**Aim of the task**
Output exactly, and only, the lines from the line containing "What Blender Python" through the line containing "pi = math.pi", both included.

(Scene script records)
|---|

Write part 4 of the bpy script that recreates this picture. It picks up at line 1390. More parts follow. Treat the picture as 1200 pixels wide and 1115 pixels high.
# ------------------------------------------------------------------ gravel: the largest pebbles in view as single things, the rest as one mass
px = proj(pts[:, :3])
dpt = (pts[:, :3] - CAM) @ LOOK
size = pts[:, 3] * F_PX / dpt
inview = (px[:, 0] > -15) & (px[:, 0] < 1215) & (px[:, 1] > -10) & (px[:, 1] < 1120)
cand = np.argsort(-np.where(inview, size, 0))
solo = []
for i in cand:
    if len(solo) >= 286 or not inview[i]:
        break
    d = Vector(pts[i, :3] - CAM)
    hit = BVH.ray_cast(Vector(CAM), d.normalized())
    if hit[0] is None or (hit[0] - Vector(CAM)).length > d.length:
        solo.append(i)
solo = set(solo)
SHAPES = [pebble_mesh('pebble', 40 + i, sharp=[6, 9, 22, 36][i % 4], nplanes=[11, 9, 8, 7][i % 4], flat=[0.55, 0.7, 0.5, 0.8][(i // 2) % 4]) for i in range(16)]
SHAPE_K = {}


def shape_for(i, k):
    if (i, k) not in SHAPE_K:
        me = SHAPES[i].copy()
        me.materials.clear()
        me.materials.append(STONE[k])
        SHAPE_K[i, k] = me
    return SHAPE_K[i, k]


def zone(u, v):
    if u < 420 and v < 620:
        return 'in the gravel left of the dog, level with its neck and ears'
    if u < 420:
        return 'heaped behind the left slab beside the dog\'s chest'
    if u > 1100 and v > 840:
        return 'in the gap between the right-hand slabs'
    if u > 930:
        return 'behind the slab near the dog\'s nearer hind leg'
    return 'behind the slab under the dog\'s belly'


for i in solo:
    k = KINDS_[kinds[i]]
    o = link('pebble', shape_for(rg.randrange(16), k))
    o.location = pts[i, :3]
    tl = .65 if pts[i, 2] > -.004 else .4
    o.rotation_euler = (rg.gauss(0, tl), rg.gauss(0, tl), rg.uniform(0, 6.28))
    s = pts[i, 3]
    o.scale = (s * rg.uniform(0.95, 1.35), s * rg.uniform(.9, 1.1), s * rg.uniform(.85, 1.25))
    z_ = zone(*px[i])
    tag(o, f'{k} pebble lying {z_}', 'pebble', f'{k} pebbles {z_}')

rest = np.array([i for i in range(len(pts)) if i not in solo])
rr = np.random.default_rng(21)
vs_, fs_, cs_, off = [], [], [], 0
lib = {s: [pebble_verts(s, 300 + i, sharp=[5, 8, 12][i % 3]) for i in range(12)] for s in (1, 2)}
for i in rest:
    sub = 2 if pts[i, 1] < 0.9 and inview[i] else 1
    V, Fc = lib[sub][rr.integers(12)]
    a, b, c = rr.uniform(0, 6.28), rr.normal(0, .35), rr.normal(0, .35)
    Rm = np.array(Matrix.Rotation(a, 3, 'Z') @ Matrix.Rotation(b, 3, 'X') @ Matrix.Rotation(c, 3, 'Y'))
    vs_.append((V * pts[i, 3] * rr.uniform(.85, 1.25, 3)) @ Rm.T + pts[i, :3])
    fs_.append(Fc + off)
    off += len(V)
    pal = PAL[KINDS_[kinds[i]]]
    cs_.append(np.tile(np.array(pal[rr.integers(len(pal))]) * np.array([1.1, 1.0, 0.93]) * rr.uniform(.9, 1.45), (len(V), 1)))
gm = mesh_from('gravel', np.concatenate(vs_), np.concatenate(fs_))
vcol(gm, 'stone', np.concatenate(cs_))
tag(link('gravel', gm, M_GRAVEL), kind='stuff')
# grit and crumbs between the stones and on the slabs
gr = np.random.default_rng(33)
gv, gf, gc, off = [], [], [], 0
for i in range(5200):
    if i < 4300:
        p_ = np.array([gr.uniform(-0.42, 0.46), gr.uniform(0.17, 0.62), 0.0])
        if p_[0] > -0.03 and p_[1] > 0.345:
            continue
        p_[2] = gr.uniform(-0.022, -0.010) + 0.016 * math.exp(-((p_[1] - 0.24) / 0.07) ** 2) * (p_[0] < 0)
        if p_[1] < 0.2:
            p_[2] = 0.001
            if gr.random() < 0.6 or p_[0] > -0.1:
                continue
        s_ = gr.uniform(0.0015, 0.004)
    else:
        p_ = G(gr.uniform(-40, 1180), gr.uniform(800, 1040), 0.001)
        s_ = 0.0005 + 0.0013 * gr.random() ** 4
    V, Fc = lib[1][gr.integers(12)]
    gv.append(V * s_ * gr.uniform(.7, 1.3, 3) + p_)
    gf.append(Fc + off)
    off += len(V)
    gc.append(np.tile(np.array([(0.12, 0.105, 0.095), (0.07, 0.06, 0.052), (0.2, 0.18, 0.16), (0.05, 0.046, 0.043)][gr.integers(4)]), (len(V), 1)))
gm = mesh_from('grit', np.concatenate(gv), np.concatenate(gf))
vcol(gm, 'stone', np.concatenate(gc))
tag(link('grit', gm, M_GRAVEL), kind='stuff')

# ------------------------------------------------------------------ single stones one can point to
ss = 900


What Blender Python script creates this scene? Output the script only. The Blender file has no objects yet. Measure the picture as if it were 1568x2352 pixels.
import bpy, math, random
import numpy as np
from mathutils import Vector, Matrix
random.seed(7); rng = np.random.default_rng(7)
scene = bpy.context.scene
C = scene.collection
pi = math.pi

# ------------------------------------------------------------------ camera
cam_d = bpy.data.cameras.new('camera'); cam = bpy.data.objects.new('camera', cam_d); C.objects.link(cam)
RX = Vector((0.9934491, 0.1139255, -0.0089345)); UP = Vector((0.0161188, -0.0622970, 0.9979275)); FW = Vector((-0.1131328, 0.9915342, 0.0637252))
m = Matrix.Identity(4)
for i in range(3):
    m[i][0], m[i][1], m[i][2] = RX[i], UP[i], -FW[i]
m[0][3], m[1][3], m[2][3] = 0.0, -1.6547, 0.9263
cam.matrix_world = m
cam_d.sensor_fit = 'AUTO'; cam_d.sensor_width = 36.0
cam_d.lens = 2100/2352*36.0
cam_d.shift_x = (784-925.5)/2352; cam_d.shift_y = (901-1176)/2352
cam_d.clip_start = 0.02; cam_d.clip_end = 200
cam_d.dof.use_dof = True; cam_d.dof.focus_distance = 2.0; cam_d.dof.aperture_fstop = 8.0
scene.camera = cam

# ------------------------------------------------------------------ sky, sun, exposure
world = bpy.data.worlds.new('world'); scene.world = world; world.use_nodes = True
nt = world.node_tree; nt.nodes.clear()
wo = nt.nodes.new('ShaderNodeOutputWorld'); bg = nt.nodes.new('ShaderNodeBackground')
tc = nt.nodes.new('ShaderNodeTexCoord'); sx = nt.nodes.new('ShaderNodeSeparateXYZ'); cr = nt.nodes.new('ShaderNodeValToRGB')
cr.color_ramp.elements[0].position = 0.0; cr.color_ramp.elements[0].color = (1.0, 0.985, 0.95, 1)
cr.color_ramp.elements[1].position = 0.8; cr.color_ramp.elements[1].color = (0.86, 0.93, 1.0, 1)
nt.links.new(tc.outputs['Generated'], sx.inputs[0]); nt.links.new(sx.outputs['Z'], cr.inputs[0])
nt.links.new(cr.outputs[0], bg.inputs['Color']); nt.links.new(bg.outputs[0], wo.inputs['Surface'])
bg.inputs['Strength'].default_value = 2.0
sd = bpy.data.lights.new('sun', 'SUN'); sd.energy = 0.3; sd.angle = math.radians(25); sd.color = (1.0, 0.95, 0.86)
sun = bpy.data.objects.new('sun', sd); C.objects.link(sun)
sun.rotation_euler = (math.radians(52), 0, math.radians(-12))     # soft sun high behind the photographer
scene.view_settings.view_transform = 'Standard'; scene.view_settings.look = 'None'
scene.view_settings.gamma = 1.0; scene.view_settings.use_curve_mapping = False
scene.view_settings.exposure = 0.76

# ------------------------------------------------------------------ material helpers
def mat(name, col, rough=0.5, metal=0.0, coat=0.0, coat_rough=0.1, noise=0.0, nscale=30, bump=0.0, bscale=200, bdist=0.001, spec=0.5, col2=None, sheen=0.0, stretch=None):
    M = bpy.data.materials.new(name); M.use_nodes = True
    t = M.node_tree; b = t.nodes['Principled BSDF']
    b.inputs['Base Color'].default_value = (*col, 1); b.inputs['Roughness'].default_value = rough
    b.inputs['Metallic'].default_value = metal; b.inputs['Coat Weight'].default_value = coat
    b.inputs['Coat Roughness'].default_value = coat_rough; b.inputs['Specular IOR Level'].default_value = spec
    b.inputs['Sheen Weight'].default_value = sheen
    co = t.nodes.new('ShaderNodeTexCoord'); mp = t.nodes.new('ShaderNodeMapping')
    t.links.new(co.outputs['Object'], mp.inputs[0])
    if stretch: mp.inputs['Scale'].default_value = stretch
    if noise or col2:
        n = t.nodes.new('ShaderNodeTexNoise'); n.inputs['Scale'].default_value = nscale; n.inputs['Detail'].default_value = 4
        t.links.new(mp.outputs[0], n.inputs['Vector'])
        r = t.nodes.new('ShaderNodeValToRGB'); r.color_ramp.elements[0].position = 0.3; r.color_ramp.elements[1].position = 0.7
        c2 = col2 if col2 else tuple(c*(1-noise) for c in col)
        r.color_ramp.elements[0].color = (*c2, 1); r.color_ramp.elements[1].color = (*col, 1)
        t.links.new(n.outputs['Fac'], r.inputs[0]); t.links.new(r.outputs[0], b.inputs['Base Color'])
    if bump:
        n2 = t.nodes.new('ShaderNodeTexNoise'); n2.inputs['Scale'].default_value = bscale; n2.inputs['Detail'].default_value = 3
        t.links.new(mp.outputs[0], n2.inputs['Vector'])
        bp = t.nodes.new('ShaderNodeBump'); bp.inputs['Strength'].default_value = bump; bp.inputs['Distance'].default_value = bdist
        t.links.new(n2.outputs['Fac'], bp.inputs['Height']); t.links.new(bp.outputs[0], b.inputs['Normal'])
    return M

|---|

**The output**
What Blender Python script creates this scene? Output the script only. The Blender file has no objects yet. Measure the picture as if it were 1568x2352 pixels.
import bpy, math, random
import numpy as np
from mathutils import Vector, Matrix
random.seed(7); rng = np.random.default_rng(7)
scene = bpy.context.scene
C = scene.collection
pi = math.pi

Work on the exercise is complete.